Sim, às vezes é. E eu já vi isso acontecer aqui em casa.
Há alguns meses, percebi que algo estava errado. De repente, a seriedade de um adulto tinha tomado conta do meu filho. O beisebol, o xadrez, o inglês e até as brincadeiras no recreio (queimada, jogo do quadrado, volei) viraram disputas acirradas, cheias de discussões e brigas. Semana sim, semana não, chegava um recado da escola avisando que Nico e os amigos perderam o direito de jogar qualquer coisa com bola por causa de discussão. Em casa, qualquer partida de tabuleiro, futebol ou cartas terminava em estresse. Um alerta soou na minha cabeça: algo não estava certo.

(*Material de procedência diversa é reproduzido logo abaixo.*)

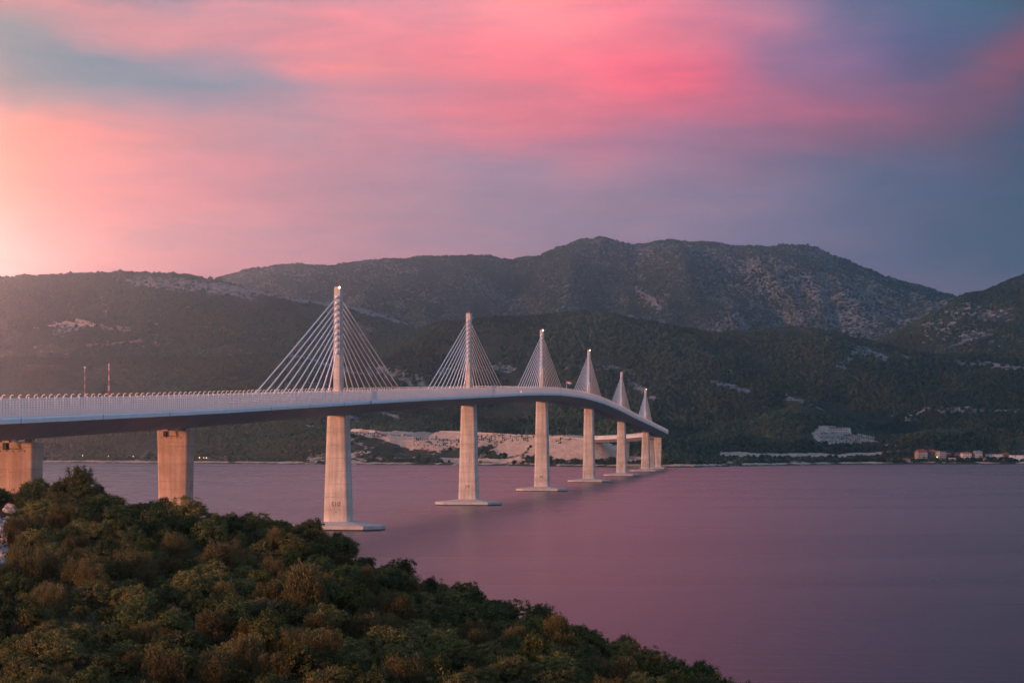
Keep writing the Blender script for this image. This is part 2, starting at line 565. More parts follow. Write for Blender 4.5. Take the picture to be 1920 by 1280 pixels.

Curiosamente, mais tarde descobri que o que aconteceu com o Nico não é raro e tem nome: chama-se Síndrome do Mini-Atleta. Crianças que se dedicam demais acabam levando a seriedade do campo pro recreio. E é justamente o brincar que reequilibra tudo. Psicólogos do esporte chamam a solução que encontramos sem querer de multi-esporte: a mistura entre esforço e prazer que protege o atleta da cobrança excessiva e mantém viva a alegria do jogo.
No fundo, o que o basquete fez foi devolver à infância o direito de existir e proteger uma das maiores paixões que ele tem: o beisebol. Ah, eu ainda recebo recados da escola, mas agora é por causa das brincadeiras e não mais das confusões.